Mr. WYATT. Under the neutrality provision, in essence, we have internationalized the canal; would you say that?

Mr. GROVE. Pardon me?

Mr. WYATT. Was the nature of the treaty that in essence you have internationalized the canal?

Mr. GROVE. Not in the sense in which it was discussed this morning. I do recall the earlier proposal. There was one such proposal considered within the U.S. Government.

It was found that that proposal did not meet our interests well at all, and the present treaty strategy that has led to the treaty that now exists was adopted over any sort of international scheme. I believe it is certainly correct to say that the canal has been an international waterway since it first opened, and the prospects of its continuing that way are very real indeed.

Mr. WYATT. In regard to the movement of weapons through Panama, would you not assume that at least there is some complicity on the part of the Government of Panama, from what we have been able to see thus far in this hearing, what has been written in the papers, et cetera?

Mr. GROVE. No, sir, I am not in a position to make that assumption at all.

I would note, for example, that the Government of Nicaragua had an opportunity 3 days ago in the Organization of American States to present its case about such matters as arms shipments, which indeed it did, and to accuse in a body where such matters are very appropriately discussed, the Government of Panama of that kind of violation had the government itself been involved Mr. WYATT. That was not done?

Mr. GROVE. That was not done. In fact, I am not being hypothetical. The Panamanian Ambassador who was present asked the Nicaraguan representative, Sevilla-Sacasa, whether the statements he had made in his opening statement were a formal charge against Panama. Sevilla-Sacasa replied that they were not.

Then to be sure he had heard him correctly, the Panamanian asked him the same question once again, and the response was that this is not a formal charge.

I, for one, would have thought that if there were this kind of complicity, that would have been the forum and the moment to bring it out and to make the kind of charges that could have been made.

Mr. WYATT. In your statement, page 8, you say that the subject matter under discussion today, although important, bears no legal or practical relation to that purpose.

You were talking about the implementing legislation.
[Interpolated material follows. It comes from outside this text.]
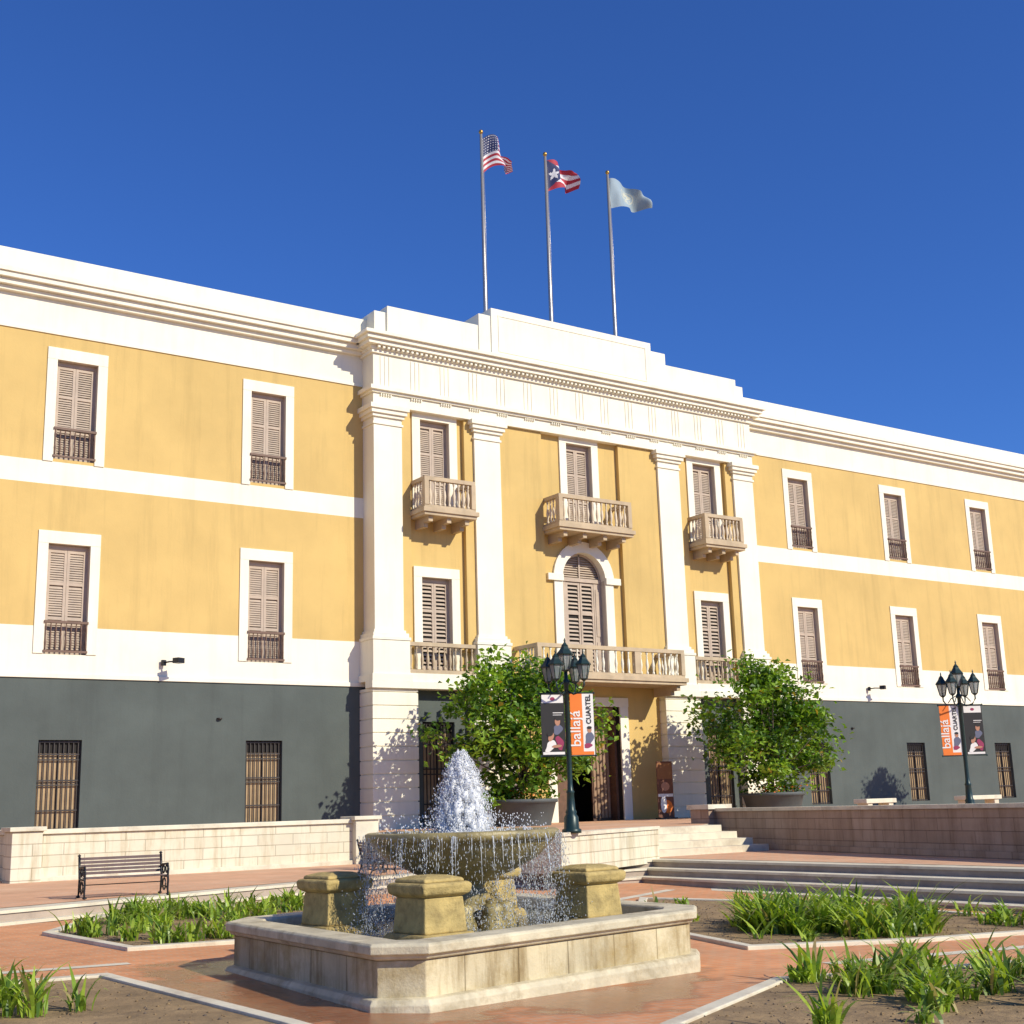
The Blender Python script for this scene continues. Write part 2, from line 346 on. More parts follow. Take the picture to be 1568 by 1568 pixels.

Should an amendment be offered and adopted ultimately to become part of— and this is a hypothetical-the implementing legislation, to say that if any shipment of arms to Nicaragua or any other country could be traced directly to the Panamanian Government by complicity or whatever, that payment made under the act would be removed, Do you think that would be a violation of the treaty? Mr. GROVE. I think it would cause us very serious problems with our relations with Panama. I think they would perceive it as an attempt to seriously change the-

Mr. WYATT. Do you believe it would be a change?

Mr. GROVE. Yes; I do.

Mr. WYATT. That kind of language or limitation?

Mr. GROVE. Yes; I do.

Mr. WYATT. Thank you, Mr. Chairman.

Mr. HUBBARD. Thank you.

Congressman Bauman.

Mr. BAUMAN. I want to take this occasion to say thank you, again, to General McAuliffe for his many courtesies to the members of this committee and to me personally.

I had the pleasure of working with him over the years and sitting through two classified briefings. I wish you could be as frank today as you were in those briefings. I think it would probably be of interest, but no one wants to violate the rules that protect our national security.

I would like to ask you a few questions about the testimony earlier. While I was not here, in reply to a question from the chairman, dealing with the testimony of Colonel Thomas that he had seen a number of intelligence reports implicating the Panama Government in activities either against Nicaragua or of a similar nature as those of the subject of this hearing, you replied that you also had seen similar reports.